Deasy, Timothy (1838/41–1880), soldier, Fenian, and politician, was born in Clonakilty, Co. Cork. During 1847 his family emigrated to Boston, Massachusetts, and settled in the nearby city of Lawrence, in a district dominated by Irish immigrants. He may have completed an apprenticeship as a tailor before enlisting, with his brother, Cornelius, in the 9th (Irish) Massachusetts regiment of the Union army in June 1861. Both brothers survived the brutal campaigns in Virginia between 1862 and 1865. Promoted to lieutenant in 1862, Timothy showed heroic bravery during the defeat of the Union army at the Battle of the Wilderness, early May 1864, when he steadfastly kept his company together, despite serious wounds, as the army fell apart during a brushwood conflagration.
He had earlier joined the American Fenian Brotherhood and, upon discharge from the army in June 1865, was sent to Ireland to assist the IRB in organising a rising. He was appointed to the IRB's military council, though he seems to have acted in a minor capacity. Landing in Cork on 26 August, he stayed briefly in Skibbereen, and moved to Clonakilty on 14 September, eluding the attentions of the authorities until detained under the Peace Preservation Act on 24 September. After two weeks in custody he was released and ordered to leave the country. Back in Ireland within a month, he assisted in the escape of James Stephens (qv) from Richmond jail, Dublin (24 November 1865). Re-emerging in the USA in early 1866, he was consulted by Capt. John O'Neill (qv) during preparations for the ill-conceived invasion of Canada on 31 May 1866. Some months later he returned to Cork under instructions from the Fenian leader Col. Thomas J. Kelly (qv) to further plans for a rising in the county. He was second-in-command to Kelly during the abortive raid on Chester castle on 11 February 1867, and later that month fled to Dublin. It is unclear whether he participated in the Fenian rising of 5-6 March 1867, although he successfully escaped arrest in the aftermath. Resident in Manchester with Kelly through the summer of 1867, the pair were arrested outside a Fenian rendezvous on 11 September.
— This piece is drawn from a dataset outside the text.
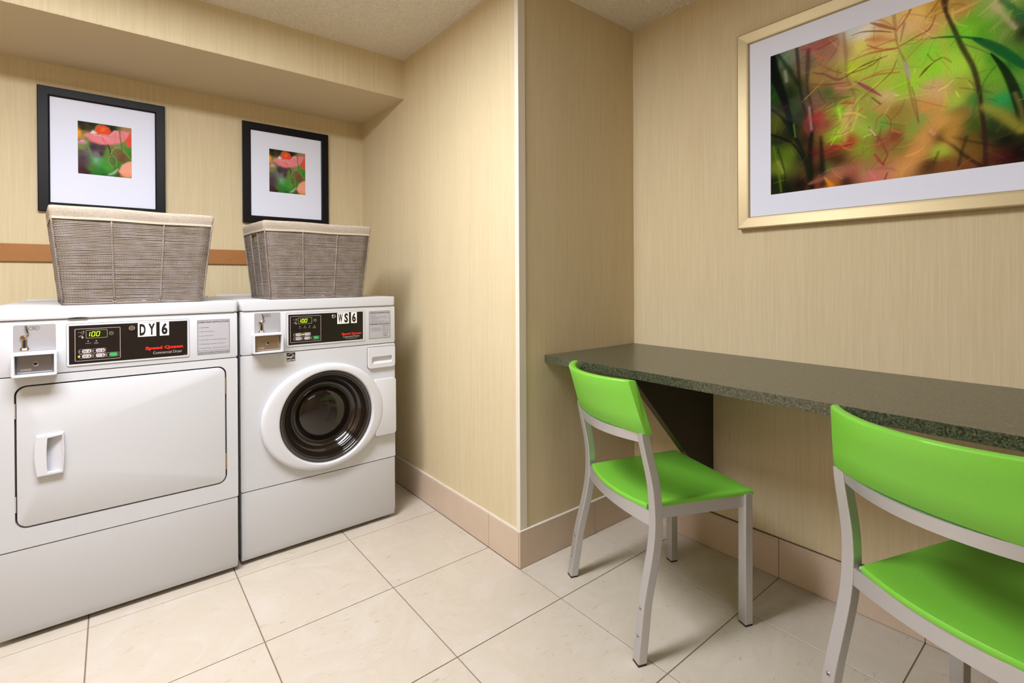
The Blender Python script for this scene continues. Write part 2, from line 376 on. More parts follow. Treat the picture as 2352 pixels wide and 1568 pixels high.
# baseboards: grout backing with tiles and a pale cap on top
def baseboard(name, back, faces, caps, extra=None, capmat='cap'):
    o = struct(mesh_obj(name, back, M['grout']))
    for f in faces: mesh_obj('tile', B(*f, bev=.0012, seg=1), M['basetile'], o)
    for f in caps: mesh_obj('tile_cap', B(*f, bev=.001, seg=1), M[capmat], o)
    if extra: mesh_obj('gap_line', B(*extra), M['gapbrown'], o)
    return o
js = [.0095, .2135, .658, 1.1025, YB-.012]
baseboard('baseboard_alcove', B(.005, .012, .012, YB, 0, .142), [(0, .0105, a+.0009, b-.0009, .001, .1425) for a, b in zip(js, js[1:])],
          [(0, .012, a+.0009, b-.0009, .143, .150) for a, b in zip(js, js[1:])])
js = [0, .4455, XR-.012]
baseboard('baseboard_nook', B(.012, XR, .005, .012, 0, .142), [(a+.0009 if a else 0, b-.0009, 0, .0085, .001, .1425) for a, b in zip(js, js[1:])],
          [(a+.0009 if a else 0, b-.0009, 0, .012, .143, .150) for a, b in zip(js, js[1:])])
js = [YN, -2.8980, -2.4535, -2.009, -1.5645, -1.12, -.6755, -.231, 0]
baseboard('baseboard_right', B(XR-.007, XR, YN, .012, 0, .142), [(XR-.012, XR-.0015, a+.0009, b-.0009, .001, .1425) for a, b in zip(js, js[1:])],
          [(XR-.012, XR, a+.0009, b-.0009, .143, .150) for a, b in zip(js, js[1:])], (XR-.0025, XR, YN, 0, .150, .1527), 'basetile')

# ------------------------------------------------------------------ ceiling fixture and added fill light, with their lamps
for k, (x, y, sx, sy, wt) in enumerate(FIXTURES):
    t = thing('ceiling_light', ['long ceiling light box over the floor before the dryer', 'added dim fill light box behind the camera, out of view'][k], 'ceiling light', (x, y, H))
    bm = ringprism(bmesh.new(), rr(x-sx/2-.012, x+sx/2+.012, y-sy/2-.012, y+sy/2+.012, .01), rr(x-sx/2+.01, x+sx/2-.01, y-sy/2+.01, y+sy/2-.01, .006), 'z', H-.020, H-.0005)
    mesh_obj('housing', bm, M['lightbox'], t)
    mesh_obj('diffuser', B(x-sx/2, x+sx/2, y-sy/2, y+sy/2, H-.025, H-.008, .004), M['diffuser'] if k == 0 else M['fill_diffuser'], t)
    ld = bpy.data.lights.new('fixture_lamp', 'AREA'); ld.shape = 'RECTANGLE'; ld.size = sx; ld.size_y = sy; ld.energy = wt; ld.color = LIGHT_COL
    lo = bpy.data.objects.new('fixture_lamp', ld); COL.objects.link(lo); lo.parent = t; lo.location = (0, 0, -.030)

# ------------------------------------------------------------------ laundry machines
def circ_match(cx, cz, a, b, per):
    """points round an ellipse in the same order as rr(...)"""
    return [(cx+a*math.cos(math.radians(180+90*c+90*(i+.5)/per)), cz+b*math.sin(math.radians(180+90*c+90*(i+.5)/per))) for c in range(4) for i in range(per)]
def machine(name, label, cat, x0, x1, F, yb, holed):
    t = thing(name, label, cat, ((x0+x1)/2, F+.3, 0))
    bm = ringprism(bmesh.new(), rr(x0+.001, x1-.001, .03, 1.036, .003), rr(x0+.012, x1-.012, .042, 1.024, .003), 'y', F+.022, yb)
    box(bm, x0+.012, x1-.012, yb-.01, yb, .042, 1.024)
    mesh_obj('cabinet', bm, M['white'], t)
    mesh_obj('lid', PR(rr(x0-.003, x1+.003, F-.004, yb+.004, .014), 'z', 1.036, 1.0785, .0055, 3, 'both'), M['white'], t, smooth=40)
    mesh_obj('lid_ridge', B(x0+.02, x1-.02, yb-.035, yb-.012, 1.0775, 1.087, .004), M['white'], t, smooth=40)
    mesh_obj('control_panel', PR(rr(x0, x1, .857, 1.0335, .005), 'y', F, F+.028, .0035, 2, 'a0'), M['white'], t, smooth=40)
    prof = [(F, .2975), (F, .048), (F+.010, .019), (F+.03, .017), (F+.03, .2975)]
    mesh_obj('lower_panel', PR(prof, 'x', x0+.001, x1-.001, .004, 2), M['white'], t, smooth=40)
    for q in ((F+.01, F+.021, .29, .31), (F+.01, F+.021, .845, .865), (F+.004, F+.03, 1.03, 1.04)): mesh_obj('panel_seam', B(x0+.004, x1-.004, *q), M['seam'], t)
    for sx in (x0+.05, x1-.05):
        for sy in (F+.07, yb-.06): mesh_obj('levelling_foot', cyl(bmesh.new(), (sx, sy, 0), (0, 0, 1), .022, .032, 16), M['dark'], t)
    return t
def coin_unit(t, F, xs0, xs1, zs0, zs1, b0, b1, c0, c1, lockmat):
    pl = mesh_obj('coin_plate', PR(rr(xs0, xs1, zs0, zs1, (.0005, .0005, .005, .005)), 'y', F-.0016, F+.001), M['silver'], t)
    cx = xs0+.026; zt = zs1-.002; y = F-.005
    bm = bmesh.new(); tube(bm, [(cx+.003, y, zt), (cx+.008, y, zt-.026), (cx-.0005, y, zt-.036)], .0034, 8)
    cyl(bm, (cx-.003, F-.001, zt-.039), (0, -1, 0), .0085, .006, 20, bev=.002)
    box(bm, cx-.0065, cx+.0065, F-.006, F-.001, zs0+.002, zt-.042, .0015)
    cyl(bm, (cx, F-.001, zs0+.0035), (0, -1, 0), .0125, .004, 20, bev=.002)
    mesh_obj('coin_slot', bm, M['chrome'], pl, smooth=40)
    mesh_obj('slot_opening', B(cx-.0025, cx+.0025, F-.0068, F-.0055, zs0+.009, zt-.046), M['black'], pl); bm = bmesh.new(); tube(bm, [(cx+.0036, y-.0032, zt-.003), (cx+.0076, y-.0032, zt-.024)], .0012, 5)
    mesh_obj('slot_opening', bm, M['black'], pl)
    hx, hz = cx+.0225, zs1-.0115
    hexo = [(hx-.014, hz), (hx-.010, hz+.0055), (hx+.010, hz+.0055), (hx+.014, hz), (hx+.010, hz-.0055), (hx-.010, hz-.0055)]
    bm = ringprism(bmesh.new(), hexo, [(hx+(p[0]-hx)*.95, hz+(p[1]-hz)*.9) for p in hexo], 'y', F-.0021, F-.0016)
    text_bm([('25\u00a2', hx-.006, hx+.006, hz-.0028, hz+.0028, .0)], F-.0021, bm)
    mesh_obj('price_mark', bm, M['black'], pl)
    G = F-.045
    bm = ringprism(bmesh.new(), rr(b0, b1, c0, c1, .006), rr(b0+.0075, b1-.0075, c0+.0075, c1-.0075, .002), 'y', G+.0015, F)
    ringprism(bm, rr(b0+.0015, b1-.0015, c0+.0015, c1-.0015, .005), rr(b0+.0065, b1-.0065, c0+.0065, c1-.0065, .002), 'y', G, G+.0015)
    cb = mesh_obj('coin_box', bm, M['whitep'], t, smooth=40)
    bm = loft(bmesh.new(), [[(p[0], F-.006, p[1]) for p in rr(b0+.0078, b1-.0078, c0+.0078, c1-.0078, .002)], [(p[0], F-.022, p[1]) for p in rr(b0+.009, b1-.009, c0+.009, c1-.009, .002)], [(p[0], F-.025, p[1]) for p in rr(b0+.0145, b1-.0145, c0+.0145, c1-.0145, .001)]])
    mesh_obj('lock_plate', bm, lockmat, cb)
    lx, lz = (b0+b1)/2+.001, (c0+c1)/2+.001
    bm = cyl(bmesh.new(), (lx, F-.0245, lz), (0, -1, 0), .0075, .004, 24, bev=.0015); mesh_obj('key_lock', bm, M['chrome'], cb, smooth=40)
    bm = cyl(bmesh.new(), (lx, F-.0284, lz), (0, -1, 0), .0044, .0004, 16); mesh_obj('keyhole', bm, M['black'], cb)
    bm = bmesh.new()
    for q in range(3):
        qx = b0+.019+q*.0095; ringprism(bm, rr(qx, qx+.006, c0+.0185, c0+.0245, .0022, 3), rr(qx+.001, qx+.005, c0+.0195, c0+.0235, .0014, 3), 'y', F-.0254, F-.0250)
        if q < 2: box(bm, qx+.0072, qx+.0080, F-.0254, F-.025, c0+.0185, c0+.0245)
    mesh_obj('stamped_mark', bm, M['pale'], cb)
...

On 18 September, while being transferred from the courthouse in Manchester to the county jail, they were rescued from a police van by local Fenians, much to the embarrassment and anger of the British authorities. Deasy slipped back to New York in October to a rapturous welcome from American Fenians, and had begun management of a public house in Lawrence when on 23 November 1867 the three ‘Manchester martyrs’ were hanged for shooting dead a police sergeant during the rescue.
It was alleged that Deasy clandestinely returned to Ireland again in late 1867, and was involved in some way in the clumsily organised Clerkenwell prison explosion in London on 13 December. During the later 1860s and the 1870s he severed his radical links, and took up electoral politics. He was elected to Lawrence City Council in 1870 and to the Massachusetts house of representatives in 1876 and 1878, overcoming significant anti-Irish prejudice in the attempt. A self-effacing man within Fenian ranks, he seems to have taken the role of background adviser in operations, but it is not easy to define his organisational significance. He died 10 December 1880 and is buried in the family plot in the Immaculate Conception graveyard, Lawrence; he never married.